橋本治節全開ですよ。ハシモトフルスロットルですよ。
敬語とは相手との関係性から生まれた言葉である。身分制度のあった時代には明確な上下関係があったけど、今は「尊敬できる相手」かどうか、自分で考えなくてはいけない。関係性・相手との距離感を自分で確かめて決めないといけない。そういうことが書いてある本です。
英語での「YOU」にあたるような、どんな相手にも使える二人称代名詞が日本語にはない。
まず「相手が自分にとってどんな人なのか?」ということを考えないと、「あなた」「きみ」「おまえ」という沢山ある二人称が使えない。日本語というものはとてもめんどくさい。
しかしそれは逆に言うと、日本語には豊かな表現力がある、ということでもある。
めんどくさがらずに、相手と自分との距離を考え、そして「この人とは仲良くなれるかな」と思ったら距離を近くしていけるように考えていこう、と橋本治は書いている。考えることは無駄ではない、と。
関西弁の「自分〜」という呼びかけは一人称なのに二人称である不思議な言葉ですが、これについても言及されてます。深い内容です。

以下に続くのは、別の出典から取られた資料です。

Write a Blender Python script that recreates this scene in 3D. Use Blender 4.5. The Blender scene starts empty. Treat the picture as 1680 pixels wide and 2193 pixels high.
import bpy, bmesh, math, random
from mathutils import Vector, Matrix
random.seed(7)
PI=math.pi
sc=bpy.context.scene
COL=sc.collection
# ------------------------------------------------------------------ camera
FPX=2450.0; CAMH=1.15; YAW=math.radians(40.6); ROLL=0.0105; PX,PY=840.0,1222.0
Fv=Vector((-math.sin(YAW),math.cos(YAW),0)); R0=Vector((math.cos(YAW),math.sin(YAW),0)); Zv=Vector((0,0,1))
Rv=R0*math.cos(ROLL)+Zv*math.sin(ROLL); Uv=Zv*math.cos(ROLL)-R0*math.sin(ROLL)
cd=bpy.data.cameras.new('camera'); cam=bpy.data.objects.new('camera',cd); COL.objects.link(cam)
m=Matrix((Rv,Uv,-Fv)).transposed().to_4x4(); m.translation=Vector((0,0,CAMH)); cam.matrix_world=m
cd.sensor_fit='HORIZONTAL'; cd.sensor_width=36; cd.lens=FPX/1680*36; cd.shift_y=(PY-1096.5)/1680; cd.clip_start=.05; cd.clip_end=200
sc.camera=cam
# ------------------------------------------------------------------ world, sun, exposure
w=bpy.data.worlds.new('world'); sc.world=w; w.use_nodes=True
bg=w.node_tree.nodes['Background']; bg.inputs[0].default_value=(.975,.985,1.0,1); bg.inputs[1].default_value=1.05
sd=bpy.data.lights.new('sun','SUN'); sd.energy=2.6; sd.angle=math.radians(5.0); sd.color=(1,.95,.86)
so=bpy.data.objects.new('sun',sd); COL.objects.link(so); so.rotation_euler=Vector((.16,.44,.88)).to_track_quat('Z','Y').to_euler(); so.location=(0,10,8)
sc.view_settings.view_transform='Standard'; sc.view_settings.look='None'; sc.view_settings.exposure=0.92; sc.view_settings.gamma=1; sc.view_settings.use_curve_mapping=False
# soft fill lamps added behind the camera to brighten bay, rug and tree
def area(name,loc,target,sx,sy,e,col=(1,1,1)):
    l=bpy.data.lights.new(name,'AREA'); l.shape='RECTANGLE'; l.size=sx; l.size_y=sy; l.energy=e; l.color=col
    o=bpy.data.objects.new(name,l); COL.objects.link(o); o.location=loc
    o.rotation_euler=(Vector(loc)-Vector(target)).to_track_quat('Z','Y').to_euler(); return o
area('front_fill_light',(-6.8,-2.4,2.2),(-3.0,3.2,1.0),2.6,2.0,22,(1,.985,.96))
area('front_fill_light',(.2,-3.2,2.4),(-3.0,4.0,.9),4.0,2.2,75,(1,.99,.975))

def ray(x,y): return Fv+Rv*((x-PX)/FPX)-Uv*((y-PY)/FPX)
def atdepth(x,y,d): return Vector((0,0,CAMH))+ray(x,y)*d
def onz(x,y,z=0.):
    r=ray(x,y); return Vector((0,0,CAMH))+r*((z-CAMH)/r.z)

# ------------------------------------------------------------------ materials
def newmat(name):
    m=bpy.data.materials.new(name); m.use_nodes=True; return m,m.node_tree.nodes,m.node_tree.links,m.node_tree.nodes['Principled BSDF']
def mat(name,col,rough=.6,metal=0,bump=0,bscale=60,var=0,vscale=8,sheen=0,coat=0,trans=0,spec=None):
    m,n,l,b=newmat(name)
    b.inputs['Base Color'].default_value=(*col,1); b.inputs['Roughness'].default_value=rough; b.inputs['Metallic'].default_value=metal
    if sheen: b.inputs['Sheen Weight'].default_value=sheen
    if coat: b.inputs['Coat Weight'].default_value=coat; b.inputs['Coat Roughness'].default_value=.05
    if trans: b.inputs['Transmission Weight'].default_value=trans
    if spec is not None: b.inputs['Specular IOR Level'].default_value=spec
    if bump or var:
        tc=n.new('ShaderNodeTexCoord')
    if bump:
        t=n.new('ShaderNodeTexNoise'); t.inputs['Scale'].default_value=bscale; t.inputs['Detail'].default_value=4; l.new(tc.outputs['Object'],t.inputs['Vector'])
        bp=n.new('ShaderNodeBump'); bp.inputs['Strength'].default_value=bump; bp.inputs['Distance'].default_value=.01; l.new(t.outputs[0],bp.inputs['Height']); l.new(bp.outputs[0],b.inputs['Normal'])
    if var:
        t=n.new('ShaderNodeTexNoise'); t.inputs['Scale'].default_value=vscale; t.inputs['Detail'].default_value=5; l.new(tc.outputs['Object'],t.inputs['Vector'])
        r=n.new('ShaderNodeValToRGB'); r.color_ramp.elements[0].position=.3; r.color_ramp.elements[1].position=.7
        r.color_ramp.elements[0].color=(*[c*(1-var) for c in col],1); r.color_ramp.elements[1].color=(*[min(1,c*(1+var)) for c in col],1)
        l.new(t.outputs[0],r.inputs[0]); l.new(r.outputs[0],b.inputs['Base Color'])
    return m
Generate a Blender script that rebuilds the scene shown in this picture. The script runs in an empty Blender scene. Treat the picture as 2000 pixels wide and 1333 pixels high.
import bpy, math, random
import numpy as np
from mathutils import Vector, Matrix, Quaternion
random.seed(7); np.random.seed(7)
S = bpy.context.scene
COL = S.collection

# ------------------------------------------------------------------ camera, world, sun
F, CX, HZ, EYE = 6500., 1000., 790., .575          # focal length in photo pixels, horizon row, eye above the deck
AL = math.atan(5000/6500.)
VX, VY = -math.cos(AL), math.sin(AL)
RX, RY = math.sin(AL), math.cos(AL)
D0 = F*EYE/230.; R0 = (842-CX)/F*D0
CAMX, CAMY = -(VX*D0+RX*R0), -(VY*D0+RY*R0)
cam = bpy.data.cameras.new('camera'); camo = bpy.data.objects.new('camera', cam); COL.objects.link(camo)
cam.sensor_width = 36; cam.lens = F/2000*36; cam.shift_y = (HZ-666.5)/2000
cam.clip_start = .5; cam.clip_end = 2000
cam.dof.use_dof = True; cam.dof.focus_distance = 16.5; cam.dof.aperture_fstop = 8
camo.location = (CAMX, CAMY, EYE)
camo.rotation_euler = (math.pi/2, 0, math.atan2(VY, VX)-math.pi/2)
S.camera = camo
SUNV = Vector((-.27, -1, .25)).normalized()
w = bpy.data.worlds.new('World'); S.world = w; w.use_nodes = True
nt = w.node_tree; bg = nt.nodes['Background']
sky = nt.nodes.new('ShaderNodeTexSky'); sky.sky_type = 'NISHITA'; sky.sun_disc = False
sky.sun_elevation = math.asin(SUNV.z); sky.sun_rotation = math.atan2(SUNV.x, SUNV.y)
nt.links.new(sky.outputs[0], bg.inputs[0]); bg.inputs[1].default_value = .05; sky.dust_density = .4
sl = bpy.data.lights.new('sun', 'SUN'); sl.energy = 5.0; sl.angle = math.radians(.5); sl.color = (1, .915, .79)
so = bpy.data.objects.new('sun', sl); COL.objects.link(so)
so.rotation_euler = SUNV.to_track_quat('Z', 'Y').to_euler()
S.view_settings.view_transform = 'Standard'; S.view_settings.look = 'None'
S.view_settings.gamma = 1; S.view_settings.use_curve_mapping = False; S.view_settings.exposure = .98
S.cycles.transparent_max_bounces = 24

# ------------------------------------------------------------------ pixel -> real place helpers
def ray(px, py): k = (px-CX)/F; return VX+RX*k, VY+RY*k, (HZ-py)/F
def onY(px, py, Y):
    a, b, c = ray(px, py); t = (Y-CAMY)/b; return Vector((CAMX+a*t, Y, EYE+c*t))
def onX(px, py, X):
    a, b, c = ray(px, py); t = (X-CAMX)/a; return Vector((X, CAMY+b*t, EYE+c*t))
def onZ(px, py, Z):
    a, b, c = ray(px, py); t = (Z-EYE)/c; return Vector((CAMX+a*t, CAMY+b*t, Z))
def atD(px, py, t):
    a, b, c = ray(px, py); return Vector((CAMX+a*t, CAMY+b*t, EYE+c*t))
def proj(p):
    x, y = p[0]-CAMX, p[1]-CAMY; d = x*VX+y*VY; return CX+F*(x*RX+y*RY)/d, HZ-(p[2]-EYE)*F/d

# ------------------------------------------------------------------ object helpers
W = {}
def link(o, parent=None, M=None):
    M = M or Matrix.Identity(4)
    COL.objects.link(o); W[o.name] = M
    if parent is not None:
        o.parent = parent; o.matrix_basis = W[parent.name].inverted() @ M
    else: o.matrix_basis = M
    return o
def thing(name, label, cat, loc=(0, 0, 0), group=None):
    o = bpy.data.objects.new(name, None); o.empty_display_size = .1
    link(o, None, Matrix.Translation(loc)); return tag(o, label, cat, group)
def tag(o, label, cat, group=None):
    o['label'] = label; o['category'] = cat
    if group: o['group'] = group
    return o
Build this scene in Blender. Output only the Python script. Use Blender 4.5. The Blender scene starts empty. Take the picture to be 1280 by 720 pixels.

10代前半向けに書かれた本ですが、人間関係に悩む人すべてにオススメです。
ちなみにわたしが泣けたのは15章の「日本語には豊かな表現がある」の太田君との再開シーンです。これはちょっと、ヘタなドラマよりグッときました。こういう気持になれるのも日本語が複雑なせいだよね、と思うとちょっと嬉しい気持になります。